# [SUPPLIED INFORMATION]

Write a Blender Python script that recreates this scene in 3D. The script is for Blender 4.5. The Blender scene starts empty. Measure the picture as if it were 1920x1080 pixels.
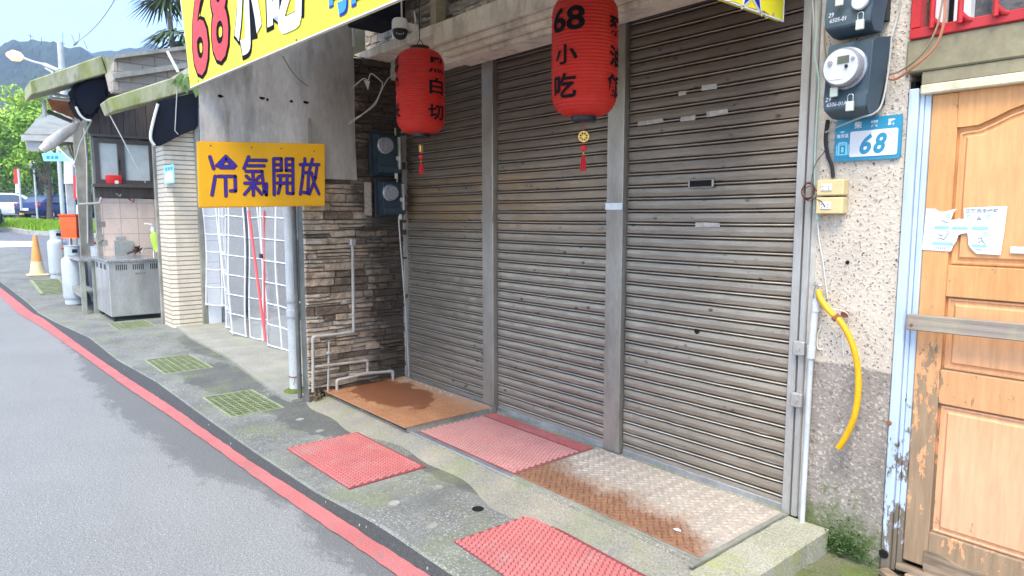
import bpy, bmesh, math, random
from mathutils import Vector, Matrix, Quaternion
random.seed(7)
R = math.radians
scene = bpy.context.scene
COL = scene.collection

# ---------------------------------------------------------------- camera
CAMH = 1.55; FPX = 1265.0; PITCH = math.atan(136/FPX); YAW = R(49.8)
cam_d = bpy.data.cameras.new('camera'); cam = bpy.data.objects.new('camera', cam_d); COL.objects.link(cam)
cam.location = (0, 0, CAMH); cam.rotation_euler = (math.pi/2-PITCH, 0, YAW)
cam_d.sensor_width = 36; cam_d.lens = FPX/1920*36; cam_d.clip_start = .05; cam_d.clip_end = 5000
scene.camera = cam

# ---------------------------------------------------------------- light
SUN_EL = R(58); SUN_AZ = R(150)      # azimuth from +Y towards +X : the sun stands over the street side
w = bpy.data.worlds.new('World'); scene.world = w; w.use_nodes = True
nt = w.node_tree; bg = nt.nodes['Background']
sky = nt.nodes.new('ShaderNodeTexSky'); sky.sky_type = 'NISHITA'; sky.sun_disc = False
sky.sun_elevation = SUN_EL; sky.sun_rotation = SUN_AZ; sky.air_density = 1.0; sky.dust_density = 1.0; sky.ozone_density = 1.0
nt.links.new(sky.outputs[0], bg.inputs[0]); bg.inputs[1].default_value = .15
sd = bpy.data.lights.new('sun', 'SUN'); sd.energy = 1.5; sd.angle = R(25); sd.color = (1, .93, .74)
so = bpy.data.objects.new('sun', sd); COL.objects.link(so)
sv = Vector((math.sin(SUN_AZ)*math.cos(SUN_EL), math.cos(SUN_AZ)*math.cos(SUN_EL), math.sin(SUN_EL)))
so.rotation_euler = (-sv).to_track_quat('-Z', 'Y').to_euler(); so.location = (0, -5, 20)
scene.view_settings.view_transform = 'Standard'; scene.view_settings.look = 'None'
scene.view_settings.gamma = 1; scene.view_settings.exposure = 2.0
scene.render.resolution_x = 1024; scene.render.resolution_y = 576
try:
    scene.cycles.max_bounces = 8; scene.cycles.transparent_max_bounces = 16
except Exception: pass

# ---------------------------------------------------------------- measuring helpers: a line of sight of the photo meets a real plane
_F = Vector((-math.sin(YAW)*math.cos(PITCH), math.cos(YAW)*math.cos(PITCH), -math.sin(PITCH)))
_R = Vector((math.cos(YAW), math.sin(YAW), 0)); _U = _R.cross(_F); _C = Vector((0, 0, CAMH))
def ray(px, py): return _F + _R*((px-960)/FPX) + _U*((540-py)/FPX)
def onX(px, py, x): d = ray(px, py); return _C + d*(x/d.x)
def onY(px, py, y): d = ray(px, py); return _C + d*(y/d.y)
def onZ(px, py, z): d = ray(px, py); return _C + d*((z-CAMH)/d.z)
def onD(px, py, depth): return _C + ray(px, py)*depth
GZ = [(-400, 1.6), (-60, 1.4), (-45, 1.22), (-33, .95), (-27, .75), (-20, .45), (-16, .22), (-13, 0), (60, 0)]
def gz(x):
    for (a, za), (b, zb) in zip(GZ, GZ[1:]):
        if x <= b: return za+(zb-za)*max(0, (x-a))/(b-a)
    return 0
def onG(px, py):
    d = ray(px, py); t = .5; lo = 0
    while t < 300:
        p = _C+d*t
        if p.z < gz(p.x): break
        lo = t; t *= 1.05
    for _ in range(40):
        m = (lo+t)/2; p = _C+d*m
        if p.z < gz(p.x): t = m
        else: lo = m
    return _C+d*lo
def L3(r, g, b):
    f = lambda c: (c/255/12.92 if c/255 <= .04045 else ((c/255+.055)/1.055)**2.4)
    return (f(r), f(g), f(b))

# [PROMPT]
Repeat all the data as it stands, dropping any images it holds.

# [TASK OUTPUT]
Write a Blender Python script that recreates this scene in 3D. The script is for Blender 4.5. The Blender scene starts empty. Measure the picture as if it were 1920x1080 pixels.
import bpy, bmesh, math, random
from mathutils import Vector, Matrix, Quaternion
random.seed(7)
R = math.radians
scene = bpy.context.scene
COL = scene.collection

# ---------------------------------------------------------------- camera
CAMH = 1.55; FPX = 1265.0; PITCH = math.atan(136/FPX); YAW = R(49.8)
cam_d = bpy.data.cameras.new('camera'); cam = bpy.data.objects.new('camera', cam_d); COL.objects.link(cam)
cam.location = (0, 0, CAMH); cam.rotation_euler = (math.pi/2-PITCH, 0, YAW)
cam_d.sensor_width = 36; cam_d.lens = FPX/1920*36; cam_d.clip_start = .05; cam_d.clip_end = 5000
scene.camera = cam

# ---------------------------------------------------------------- light
SUN_EL = R(58); SUN_AZ = R(150)      # azimuth from +Y towards +X : the sun stands over the street side
w = bpy.data.worlds.new('World'); scene.world = w; w.use_nodes = True
nt = w.node_tree; bg = nt.nodes['Background']
sky = nt.nodes.new('ShaderNodeTexSky'); sky.sky_type = 'NISHITA'; sky.sun_disc = False
sky.sun_elevation = SUN_EL; sky.sun_rotation = SUN_AZ; sky.air_density = 1.0; sky.dust_density = 1.0; sky.ozone_density = 1.0
nt.links.new(sky.outputs[0], bg.inputs[0]); bg.inputs[1].default_value = .15
sd = bpy.data.lights.new('sun', 'SUN'); sd.energy = 1.5; sd.angle = R(25); sd.color = (1, .93, .74)
so = bpy.data.objects.new('sun', sd); COL.objects.link(so)
sv = Vector((math.sin(SUN_AZ)*math.cos(SUN_EL), math.cos(SUN_AZ)*math.cos(SUN_EL), math.sin(SUN_EL)))
so.rotation_euler = (-sv).to_track_quat('-Z', 'Y').to_euler(); so.location = (0, -5, 20)
scene.view_settings.view_transform = 'Standard'; scene.view_settings.look = 'None'
scene.view_settings.gamma = 1; scene.view_settings.exposure = 2.0
scene.render.resolution_x = 1024; scene.render.resolution_y = 576
try:
    scene.cycles.max_bounces = 8; scene.cycles.transparent_max_bounces = 16
except Exception: pass

# ---------------------------------------------------------------- measuring helpers: a line of sight of the photo meets a real plane
_F = Vector((-math.sin(YAW)*math.cos(PITCH), math.cos(YAW)*math.cos(PITCH), -math.sin(PITCH)))
_R = Vector((math.cos(YAW), math.sin(YAW), 0)); _U = _R.cross(_F); _C = Vector((0, 0, CAMH))
def ray(px, py): return _F + _R*((px-960)/FPX) + _U*((540-py)/FPX)
def onX(px, py, x): d = ray(px, py); return _C + d*(x/d.x)
def onY(px, py, y): d = ray(px, py); return _C + d*(y/d.y)
def onZ(px, py, z): d = ray(px, py); return _C + d*((z-CAMH)/d.z)
def onD(px, py, depth): return _C + ray(px, py)*depth
GZ = [(-400, 1.6), (-60, 1.4), (-45, 1.22), (-33, .95), (-27, .75), (-20, .45), (-16, .22), (-13, 0), (60, 0)]
def gz(x):
    for (a, za), (b, zb) in zip(GZ, GZ[1:]):
        if x <= b: return za+(zb-za)*max(0, (x-a))/(b-a)
    return 0
def onG(px, py):
    d = ray(px, py); t = .5; lo = 0
    while t < 300:
        p = _C+d*t
        if p.z < gz(p.x): break
        lo = t; t *= 1.05
    for _ in range(40):
        m = (lo+t)/2; p = _C+d*m
        if p.z < gz(p.x): t = m
        else: lo = m
    return _C+d*lo
def L3(r, g, b):
    f = lambda c: (c/255/12.92 if c/255 <= .04045 else ((c/255+.055)/1.055)**2.4)
    return (f(r), f(g), f(b))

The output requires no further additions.